Aujourd’hui la Chine produit une tiers de l’énergie décarbonnée du monde, opère 40 000 km de lignes de fer à grande vitesse. En 2008, c’était seulement 1000 km. En France, nous en avons 2800. A côté de cela, ils sont en train de s’arroger le monopole du photovoltaïque, sont de plus plus proactifs sur les pompes à chaleur, possèdent de plus en plus de métaux stratégiques, qu’ils acquièrent chez eux ou, en achetant des terres à l’étranger. Et l’entreprise chinoise BYD, dont on entend peu parler, est celle qui vend le plus de voitures électriques au monde devant Tesla, dont on parle tant.
La Chine a fait de la transition énergétique un chantier national
Pourquoi l’Europe ne parvient-elle pas à en faire autant ?
Parce que l’Europe est une machine à fabriquer de la norme, des règles, des obligations et interdictions, tout en ne proposant rien en contrepartie. L’Europe n’a pas de politique industrielle, mais écrase les membres sous des montagnes de contraintes. Autrement dit elle manie le bâton à la perfection, mais pas la carotte, tandis que les US, ou la Chine le font eux très bien, via des aides massives à leur industrie.
Il n’y a qu’à voir ce qu’il se passe avec l’agriculture, qui illustre nos contradictions : L’Europe continue de négocier des accords de libre-échange, comme par exemple avec le Mercosur, dont les membres sont bien peu regardants en terme de normes environnementales, tout en continuant d’imposer des contraintes énormes aux agriculteurs de son territoire.
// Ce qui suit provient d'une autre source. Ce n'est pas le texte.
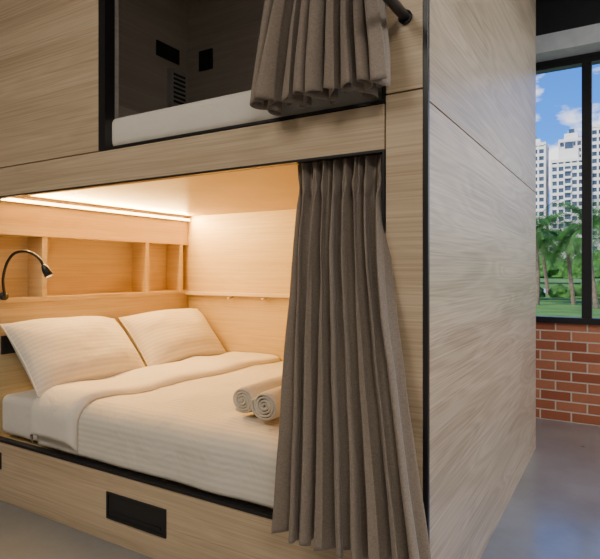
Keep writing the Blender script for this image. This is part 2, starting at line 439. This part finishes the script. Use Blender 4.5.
gg = N('ShaderNodeNewGeometry'); sp = N('ShaderNodeSeparateXYZ'); L(gg.outputs['Position'], sp.inputs[0])
cb = N('ShaderNodeCombineXYZ'); ax = N('ShaderNodeMath'); L(sp.outputs['X'], ax.inputs[0]); L(sp.outputs['Y'], ax.inputs[1])
L(ax.outputs[0], cb.inputs['X']); L(sp.outputs['Z'], cb.inputs['Y'])
bt = N('ShaderNodeTexBrick'); bt.inputs['Scale'].default_value = 1; bt.inputs['Brick Width'].default_value = .225; bt.inputs['Row Height'].default_value = .0795
bt.inputs['Mortar Size'].default_value = .0065; bt.inputs['Mortar Smooth'].default_value = .3
bt.inputs['Color1'].default_value = (.38, .10, .045, 1); bt.inputs['Color2'].default_value = (.60, .22, .11, 1); bt.inputs['Mortar'].default_value = (.72, .61, .49, 1)
L(cb.outputs[0], bt.inputs['Vector'])
nn = N('ShaderNodeTexNoise'); nn.inputs['Scale'].default_value = 45; L(gg.outputs['Position'], nn.inputs['Vector'])
mx = N('ShaderNodeMixRGB'); mx.blend_type = 'MULTIPLY'; mx.inputs['Fac'].default_value = .2; L(bt.outputs['Color'], mx.inputs['Color1']); L(nn.outputs['Fac'], mx.inputs['Color2'])
L(mx.outputs[0], b.inputs['Base Color']); b.inputs['Roughness'].default_value = .85
bp = N('ShaderNodeBump'); bp.invert = True; bp.inputs['Strength'].default_value = .8; bp.inputs['Distance'].default_value = .008
L(bt.outputs['Fac'], bp.inputs['Height']); L(bp.outputs['Normal'], b.inputs['Normal'])
M_brick = m
WX0, WX1, SILL, HEAD = -1.35, 3.4, .79, 2.86
bm = bmesh.new()
addbox(bm, X0, X1, YW, YW+.22, 0, SILL); addbox(bm, X0, WX0, YW, YW+.22, SILL, CEIL)
addbox(bm, WX1, X1, YW, YW+.22, SILL, CEIL); addbox(bm, WX0, WX1, YW, YW+.22, HEAD, CEIL, 1)
finish('wall_back', bm, [M_brick, plain('dark_wall_paint', (.05, .052, .056), .8)])
box('ceiling_beam', X0, X1, YW-.20, YW-.001, 2.88, 3.02, plain('light_grey_beam', (.80, .82, .85), .6), None, .004)
w = empty('window_1')
def W(n, *a): return box(n, *a, M_black, w, .002)
W('sill_bar', WX0, WX1, YW-.02, YW+.08, SILL-.012, SILL+.035)
W('head_bar', WX0, WX1, YW-.015, YW+.08, HEAD-.05, HEAD)
k = 0
for x in (WX0, -.29, .79, 1.87, 2.95, WX1-.07):
    W('mullion_%d' % k, x, x+.07, YW-.01, YW+.08, SILL+.035, HEAD-.05); k += 1
mg, nt, b = newmat('window_glass'); N = nt.nodes.new; L = nt.links.new
tr = N('ShaderNodeBsdfTransparent'); gl = N('ShaderNodeBsdfGlossy'); gl.inputs['Roughness'].default_value = .02; fr = N('ShaderNodeFresnel'); fr.inputs['IOR'].default_value = 1.12
ms = N('ShaderNodeMixShader'); L(fr.outputs[0], ms.inputs[0]); L(tr.outputs[0], ms.inputs[1]); L(gl.outputs[0], ms.inputs[2]); L(ms.outputs[0], nt.nodes['Material Output'].inputs['Surface'])
box('glass', WX0+.01, WX1-.01, YW+.04, YW+.046, SILL+.03, HEAD-.05, mg, w)

# ---------------------------------------------------------------- exterior
ME_grass = plain('lawn', (.07, .19, .02), .95, noise_amt=.4, nscale=.8)
bm = bmesh.new(); addbox(bm, -300, 300, YW+.3, 700, -.9, -.6); finish('lawn', bm, ME_grass)
bm = bmesh.new(); addbox(bm, -120, 120, 14, 19, -.598, -.56); finish('pavement', bm, plain('pavement_stone', (.36, .35, .33), .9))
bm = bmesh.new(); addbox(bm, -150, 150, 46, 56, -.598, -.57); finish('street', bm, plain('asphalt', (.40, .40, .41), .9))
ME_fac = plain('white_facade', (.74, .725, .69), .7, noise_amt=.04, nscale=.2)
ME_glz = plain('facade_glazing', (.04, .07, .12), .25, noise_amt=.3, nscale=.3)
def tower(name, cx, cy, w, dpt, h, fl=3.8, bays=6, crown=0):
    bm = bmesh.new()
    addbox(bm, cx-w/2+.5, cx+w/2-.5, cy-dpt/2+.5, cy+dpt/2-.5, -.6, h-.6, 1)
    z = 3
    while z < h:
        addbox(bm, cx-w/2, cx+w/2, cy-dpt/2, cy+dpt/2, z, z+fl*.40, 0); z += fl
    for i in range(bays+1):
        x = cx-w/2 + i*w/bays
        addbox(bm, x-.4, x+.4, cy-dpt/2-.25, cy-dpt/2+.6, -.6, h, 0)
    for i in range(bays+1):
        y = cy-dpt/2 + i*dpt/bays
        addbox(bm, cx+w/2-.6, cx+w/2+.25, y-.4, y+.4, -.6, h, 0)
    addbox(bm, cx-w*.09, cx+w*.09, cy-dpt/2-.32, cy-dpt/2-.26, 4, h-3, 1)
    zz = 4
    while zz < h-3:
        addbox(bm, cx-w*.10, cx+w*.10, cy-dpt/2-1.3, cy-dpt/2-.33, zz, zz+1.1, 0); zz += fl
    addbox(bm, cx-w/2-.4, cx+w/2+.4, cy-dpt/2-.4, cy+dpt/2+.4, h-.4, h+1.2, 0)
    if crown:
        addbox(bm, cx-w*.3, cx+w*.3, cy-dpt*.3, cy+dpt*.3, h+1.2, h+crown, 0)
        addbox(bm, cx-w*.12, cx+w*.12, cy-dpt*.12, cy+dpt*.12, h+crown, h+crown*1.6, 1)
    finish(name, bm, [ME_fac, ME_glz])
tower('apartment_tower', -44.5, 330, 14, 14, 70, bays=4, crown=4)
tower('apartment_tower', -26.0, 326, 16, 15, 59, bays=5, crown=7)
tower('apartment_tower', -27, 356, 12, 14, 76, bays=4, crown=5)
tower('apartment_tower', -6, 333, 19, 15, 77, bays=6, crown=6)
tower('apartment_tower', 20, 345, 22, 15, 52, bays=7, crown=4)
tower('apartment_tower', 50, 330, 20, 18, 80, bays=6, crown=4)
tower('apartment_tower', -75, 350, 24, 18, 60, bays=7, crown=4)
tower('apartment_tower', -30, 250, 60, 12, 12, bays=20)

ME_trunk = plain('palm_bark', (.17, .13, .09), .95, noise_amt=.3, nscale=8)
ME_leaf = plain('palm_leaf', (.035, .13, .012), .6, noise_amt=.6, nscale=3)
def palm(x, y, h, s, seed):
    rnd = random.Random(seed); bm = bmesh.new()
    pts = [(x+.25*s*math.sin(i/6*1.2+seed), y, -.598+(h+.6)*i/8) for i in range(9)]
    tube(bm, pts, [s*(.11-.005*i) for i in range(9)], 8)
    for f in bm.faces: f.material_index = 0
    top = Vector(pts[-1])
    for k in range(28):
        az = 2*math.pi*k/28 + rnd.uniform(-.2, .2); el = rnd.uniform(-.2, 1.35); Lf = s*rnd.uniform(1.5, 2.0)
        d = Vector((math.cos(az)*math.cos(el), math.sin(az)*math.cos(el), math.sin(el)))
        side = Vector((-math.sin(az), math.cos(az), 0)); p = top.copy(); nseg = 26
        for i in range(nseg):
            p = p + d*(Lf/nseg); d = (d + Vector((0, 0, -.075))).normalized()
            wl = s*.6*math.sin(math.pi*(.12+.85*i/nseg))
            for sg in (-1, 1):
                tip = p + side*sg*wl*.75 + d*wl*.5 + Vector((0, 0, -wl*.55))
                a = bm.verts.new(p); b_ = bm.verts.new(p + d*(Lf/nseg*.55)); c = bm.verts.new(tip)
                fc = bm.faces.new((a, b_, c)); fc.material_index = 1
    finish('palm_tree', bm, [ME_trunk, ME_leaf])
for i, (x, y, h, s) in enumerate(((-4.1, 30, 3.2, 1.1), (-2.5, 31, 2.7, 1.0), (-1.2, 29, 3.3, 1.1), (-5.9, 33, 3.4, 1.1), (1.0, 30, 3.2, 1.0), (3.5, 28, 3.5, 1.1), (6.5, 31, 3.1, 1.0), (-8.5, 29, 3.4, 1.0), (-4.8, 42, 3.6, 1.3), (-2.9, 41, 3.2, 1.3), (-.8, 43, 3.8, 1.3))):
    palm(x, y, h, s, i+1)
ME_bush = plain('shrub_leaf', (.035, .12, .015), .9, noise_amt=.6, nscale=2.5, bump=1, bscale=6)
def shrubs(name, x0, x1, y, n, r0, r1, seed):
    rnd = random.Random(seed); bm = bmesh.new()
    for i in range(n):
        c = Vector((x0+(x1-x0)*(i+rnd.random())/n, y+rnd.uniform(-1.5, 1.5), -.4)); r = rnd.uniform(r0, r1)
        ret = bmesh.ops.create_icosphere(bm, subdivisions=3, radius=1)
        for v in ret['verts']:
            d = v.co.copy(); k = 1+.35*noise.noise(d*2.2+c)+.2*noise.noise(d*6+c)
            v.co = c + Vector((d.x*r*1.1*k, d.y*r*k, max(-.2, d.z*r*k)+.25*r))
    finish(name, bm, ME_bush)
shrubs('hedge', -14, 14, 37, 26, .5, .9, 5)
shrubs('hedge', -60, 50, 80, 46, 2.2, 3.4, 7)

# ---------------------------------------------------------------- world
wd = bpy.data.worlds.new('sky'); scene.world = wd; wd.use_nodes = True; nt = wd.node_tree; N = nt.nodes.new; L = nt.links.new
bg = nt.nodes['Background']
tc = N('ShaderNodeTexCoord'); sp = N('ShaderNodeSeparateXYZ'); L(tc.outputs['Generated'], sp.inputs[0])
r = N('ShaderNodeValToRGB'); cr = r.color_ramp
cr.elements[0].position = 0; cr.elements[0].color = (.22, .50, .95, 1); cr.elements[1].position = .5; cr.elements[1].color = (.010, .09, .50, 1)
el = cr.elements.new(.22); el.color = (.04, .24, .85, 1)
L(sp.outputs['Z'], r.inputs['Fac'])
mp = N('ShaderNodeMapping'); mp.inputs['Scale'].default_value = (3.2, 3.2, 7.5); mp.inputs['Location'].default_value = (1.3, .4, .2); L(tc.outputs['Generated'], mp.inputs['Vector'])
n = N('ShaderNodeTexNoise'); n.inputs['Scale'].default_value = 1.5; n.inputs['Detail'].default_value = 9; n.inputs['Roughness'].default_value = .55; L(mp.outputs[0], n.inputs['Vector'])
sub = N('ShaderNodeMath'); sub.operation = 'MULTIPLY_ADD'; sub.inputs[1].default_value = -.70; L(sp.outputs['Z'], sub.inputs[0]); L(n.outputs['Fac'], sub.inputs[2])
r2 = N('ShaderNodeValToRGB'); r2.color_ramp.elements[0].position = .325; r2.color_ramp.elements[1].position = .40
L(sub.outputs[0], r2.inputs['Fac'])
mx = N('ShaderNodeMixRGB'); L(r2.outputs['Color'], mx.inputs['Fac']); L(r.outputs['Color'], mx.inputs['Color1']); mx.inputs['Color2'].default_value = (1, 1, 1, 1)
L(mx.outputs[0], bg.inputs['Color']); bg.inputs['Strength'].default_value = 2.0
s = bpy.data.lights.new('sun', 'SUN'); s.energy = 6; s.angle = .01; s.color = (1, .93, .82)
so = bpy.data.objects.new('sun', s); COL.objects.link(so); so.rotation_euler = (math.radians(48), 0, math.radians(-25))

# ---------------------------------------------------------------- added fill lights (ceiling panels out of view)
M_pan = emis('fill_panel_diffuser', (1, .95, .88), 2.0)
def panel(x, y, sx, sy, pw, col):
    e = empty('fill_light_panel')  # unseen panel, added to brighten the room and pod faces
    box('housing', x-sx/2-.03, x+sx/2+.03, y-sy/2-.03, y+sy/2+.03, CEIL-.06, CEIL-.005, M_black, e)
    box('diffuser', x-sx/2, x+sx/2, y-sy/2, y+sy/2, CEIL-.066, CEIL-.061, M_pan, e)
    area('glow', (x, y, CEIL-.07), (0, 0, 0), sx, sy, pw, col, e)
panel(-2.0, -1.0, 1.6, 1.6, 52, (1, .89, .74))
panel(1.4, -1.2, 1.6, 1.6, 62, (1, .93, .83))
panel(2.0, 2.4, 1.4, 2.0, 110, (.95, .97, 1))

# ---------------------------------------------------------------- camera
cd = bpy.data.cameras.new('camera'); cam = bpy.data.objects.new('camera', cd); COL.objects.link(cam)
cam.location = (0, 0, 1.2); cam.rotation_euler = (math.radians(90), 0, math.radians(31.0))
cd.sensor_width = 36; cd.sensor_fit = 'HORIZONTAL'; cd.lens = 541/600*36; cd.shift_y = -9.5/600
cd.clip_start = .02; cd.clip_end = 2000
scene.camera = cam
Nous manquons de cohérence en matière commerciale, environnementale et industrielle, alors que les US et les chinois ont parfaitement compris que tout était lié.
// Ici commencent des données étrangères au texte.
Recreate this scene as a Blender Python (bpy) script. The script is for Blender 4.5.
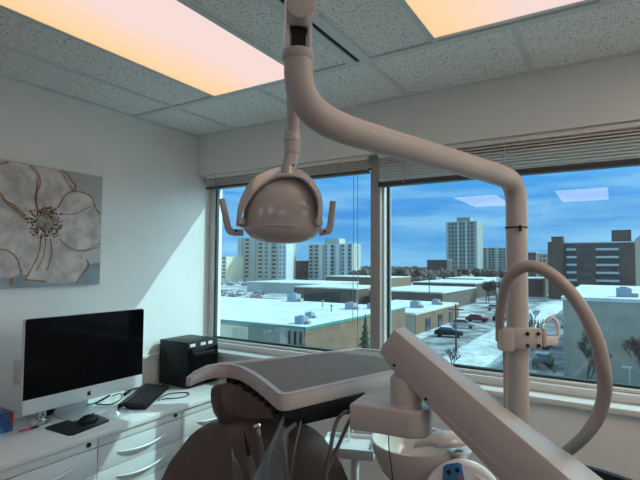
import bpy, bmesh, math, random
from mathutils import Vector, Matrix
random.seed(7)
for o in list(bpy.data.objects):
    bpy.data.objects.remove(o)
SC = bpy.context.scene
COL = SC.collection

# ------------------------------------------------------------------ camera
cd = bpy.data.cameras.new('camera')
cam = bpy.data.objects.new('camera', cd)
COL.objects.link(cam)
cd.sensor_width = 36.0
cd.lens = 472.2 / 640 * 36.0
cd.clip_start = 0.02
cd.clip_end = 4000
cr = Vector((0.85039, 0.52611, 0.00689)); cu = Vector((0.02057, -0.04632, 0.99871)); cf = Vector((-0.52575, 0.84916, 0.05021))
cam.matrix_world = Matrix(((cr.x, cu.x, -cf.x, 0), (cr.y, cu.y, -cf.y, 0), (cr.z, cu.z, -cf.z, 1.6), (0, 0, 0, 1)))
SC.camera = cam

# ------------------------------------------------------------------ sky, sun, exposure
SKY = 1.2
SUN = 3.0
PANEL = 0.95
PANEL_REAR = 2.2
PANEL_ADDED = 6.0
GLOW = 3.9
SC.view_settings.view_transform = 'Standard'
SC.view_settings.look = 'None'
SC.view_settings.gamma = 1.0
SC.view_settings.use_curve_mapping = False
SC.view_settings.exposure = 0.3
w = bpy.data.worlds.new('sky')
SC.world = w
w.use_nodes = True
nt = w.node_tree
nt.nodes.clear()
out = nt.nodes.new('ShaderNodeOutputWorld')
bg = nt.nodes.new('ShaderNodeBackground')
tc = nt.nodes.new('ShaderNodeTexCoord')
sep = nt.nodes.new('ShaderNodeSeparateXYZ')
nt.links.new(tc.outputs['Generated'], sep.inputs[0])
ramp = nt.nodes.new('ShaderNodeValToRGB')
ce = ramp.color_ramp.elements
ce[0].position = 0.0; ce[0].color = (0.16, 0.36, 0.60, 1)
ce[1].position = 1.0; ce[1].color = (0.62, 0.68, 0.74, 1)
e = ce.new(0.10); e.color = (0.08, 0.26, 0.58, 1)
e = ce.new(0.42); e.color = (0.45, 0.55, 0.68, 1)
e = ce.new(0.24); e.color = (0.12, 0.36, 0.70, 1)
nt.links.new(sep.outputs['Z'], ramp.inputs[0])
mp = nt.nodes.new('ShaderNodeMapping')
mp.inputs['Scale'].default_value = (2.2, 2.2, 16.0)
nt.links.new(tc.outputs['Generated'], mp.inputs[0])
nz = nt.nodes.new('ShaderNodeTexNoise')
nz.inputs['Scale'].default_value = 1.6
nz.inputs['Detail'].default_value = 6
nz.inputs['Roughness'].default_value = 0.55
nt.links.new(mp.outputs[0], nz.inputs['Vector'])
cr2 = nt.nodes.new('ShaderNodeValToRGB')
cr2.color_ramp.elements[0].position = 0.42; cr2.color_ramp.elements[0].color = (0, 0, 0, 1)
cr2.color_ramp.elements[1].position = 0.68; cr2.color_ramp.elements[1].color = (0.7, 0.7, 0.7, 1)
nt.links.new(nz.outputs['Fac'], cr2.inputs[0])
mx = nt.nodes.new('ShaderNodeMix'); mx.data_type = 'RGBA'
nt.links.new(cr2.outputs[0], mx.inputs[0])
nt.links.new(ramp.outputs[0], mx.inputs[6])
mx.inputs[7].default_value = (0.44, 0.58, 0.72, 1)
# sky glow around the sun, added out of view to brighten the left wall
gd = nt.nodes.new('ShaderNodeVectorMath'); gd.operation = 'DOT_PRODUCT'
nrm_ = nt.nodes.new('ShaderNodeVectorMath'); nrm_.operation = 'NORMALIZE'
nt.links.new(tc.outputs['Generated'], nrm_.inputs[0])
nt.links.new(nrm_.outputs[0], gd.inputs[0])
gd.inputs[1].default_value = Vector((0.84, 0.73, 0.42)).normalized()
gm = nt.nodes.new('ShaderNodeMath'); gm.operation = 'MAXIMUM'; gm.inputs[1].default_value = 0.0
nt.links.new(gd.outputs['Value'], gm.inputs[0])
gp = nt.nodes.new('ShaderNodeMath'); gp.operation = 'POWER'; gp.inputs[1].default_value = 12.0
nt.links.new(gm.outputs[0], gp.inputs[0])
ga = nt.nodes.new('ShaderNodeVectorMath'); ga.operation = 'SCALE'
ga.inputs[0].default_value = (1.0, 0.96, 0.90)
gs = nt.nodes.new('ShaderNodeMath'); gs.operation = 'MULTIPLY'; gs.inputs[1].default_value = GLOW
nt.links.new(gp.outputs[0], gs.inputs[0]); nt.links.new(gs.outputs[0], ga.inputs['Scale'])
gx = nt.nodes.new('ShaderNodeVectorMath'); gx.operation = 'ADD'
nt.links.new(mx.outputs[2], gx.inputs[0]); nt.links.new(ga.outputs[0], gx.inputs[1])
nt.links.new(gx.outputs[0], bg.inputs[0])
bg.inputs[1].default_value = SKY
nt.links.new(bg.outputs[0], out.inputs[0])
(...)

En quoi la Chine est-elle selon toi un exemple de ce qu’il faudrait mettre en oeuvre en Europe ?
Les chinois ont matricé la transition écologique dans un projet national -ils même intégré le concept de civilisation écologique dans leur constitution. Et ce concept, même s’il reste un peu flou, fait désormais autant partie de l’imaginaire chinois que de sa stratégie au niveau national.
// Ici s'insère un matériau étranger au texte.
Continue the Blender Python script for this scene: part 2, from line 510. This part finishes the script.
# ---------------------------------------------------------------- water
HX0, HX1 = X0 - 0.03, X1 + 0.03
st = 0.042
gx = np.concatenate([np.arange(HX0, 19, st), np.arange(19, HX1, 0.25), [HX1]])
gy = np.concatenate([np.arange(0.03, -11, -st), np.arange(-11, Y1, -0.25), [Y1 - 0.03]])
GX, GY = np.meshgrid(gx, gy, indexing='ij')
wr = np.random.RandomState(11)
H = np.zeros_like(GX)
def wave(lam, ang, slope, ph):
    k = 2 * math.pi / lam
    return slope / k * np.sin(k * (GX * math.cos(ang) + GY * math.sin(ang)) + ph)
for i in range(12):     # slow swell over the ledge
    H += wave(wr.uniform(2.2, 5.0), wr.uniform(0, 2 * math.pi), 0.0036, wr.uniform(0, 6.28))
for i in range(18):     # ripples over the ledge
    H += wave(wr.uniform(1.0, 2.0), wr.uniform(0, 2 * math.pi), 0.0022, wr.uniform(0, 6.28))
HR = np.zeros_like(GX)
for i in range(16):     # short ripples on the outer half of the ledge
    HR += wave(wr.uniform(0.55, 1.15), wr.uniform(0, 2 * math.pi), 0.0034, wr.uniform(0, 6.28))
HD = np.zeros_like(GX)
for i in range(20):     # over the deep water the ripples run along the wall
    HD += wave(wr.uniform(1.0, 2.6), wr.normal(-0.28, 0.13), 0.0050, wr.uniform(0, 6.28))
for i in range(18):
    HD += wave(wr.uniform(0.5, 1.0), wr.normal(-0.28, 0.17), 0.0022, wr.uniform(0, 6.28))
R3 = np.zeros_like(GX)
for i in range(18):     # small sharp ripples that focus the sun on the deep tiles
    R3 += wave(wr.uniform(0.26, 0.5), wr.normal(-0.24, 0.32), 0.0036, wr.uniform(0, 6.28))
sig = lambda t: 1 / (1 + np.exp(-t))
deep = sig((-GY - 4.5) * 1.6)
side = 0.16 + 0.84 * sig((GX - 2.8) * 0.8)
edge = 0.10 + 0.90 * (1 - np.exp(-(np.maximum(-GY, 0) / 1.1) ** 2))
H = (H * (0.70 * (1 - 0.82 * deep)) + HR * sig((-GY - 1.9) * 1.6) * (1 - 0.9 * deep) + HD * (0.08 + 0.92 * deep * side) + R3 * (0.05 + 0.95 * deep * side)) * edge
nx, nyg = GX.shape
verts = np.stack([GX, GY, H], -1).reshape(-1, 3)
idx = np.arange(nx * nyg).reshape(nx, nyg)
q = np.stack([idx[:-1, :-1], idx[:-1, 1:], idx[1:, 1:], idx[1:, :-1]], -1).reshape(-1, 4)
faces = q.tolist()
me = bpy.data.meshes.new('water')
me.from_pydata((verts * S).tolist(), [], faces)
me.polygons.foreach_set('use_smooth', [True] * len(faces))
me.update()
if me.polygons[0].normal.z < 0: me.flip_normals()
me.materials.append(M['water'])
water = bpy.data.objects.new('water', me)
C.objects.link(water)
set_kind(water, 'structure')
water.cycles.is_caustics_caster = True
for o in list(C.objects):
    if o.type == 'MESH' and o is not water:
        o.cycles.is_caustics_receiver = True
Les américains en ont fait de même, via l’administration Biden en subventionnant la production d’énergie décarbonée et l’accélération des transports verts. Là encore, l’’écologie s’inscrit dans une stratégie de réarmement productif. D’ailleurs, Biden avait déclaré que lorsqu’il pensait au climat, il pensait aux emplois. C’est une formule qui en dit long, soufflée d’ailleurs par son conseiller à la sécurité nationale, qui participait de plein droit à la réflexion sur le pacte climatique. C’est révélateur.
Mais dans les deux cas – Chine, US-, il se passe la même chose: l’Etat se met au service d’une transformation industrielle sans précédent.
Si nous n’en faisons pas de même en Europe, non seulement nous n’atteindrons pas nos objectifs climatiques, mais nous nous déclasserons en plus sur le plan économique et industriel par rapport aux US et à la Chine, qui eux ont bien compris que les enjeux industriels, climatiques et technologiques étaient liés.
L’Europe doit retrouver une cohérence en matière commerciale, environnementale et industrielle.
Pour autant, n’est-il pas question d’évolution plutôt que de révolution ?
La révolution obligée dont nous parlons est à la fois énergétique, industrielle et sociétale, puisque l’énergie est à la base de la société. Quand on change la base énergétique d’une société, on change sa manière de se déplacer, de vivre, de produire. C’est un changement qui peut être très vaste.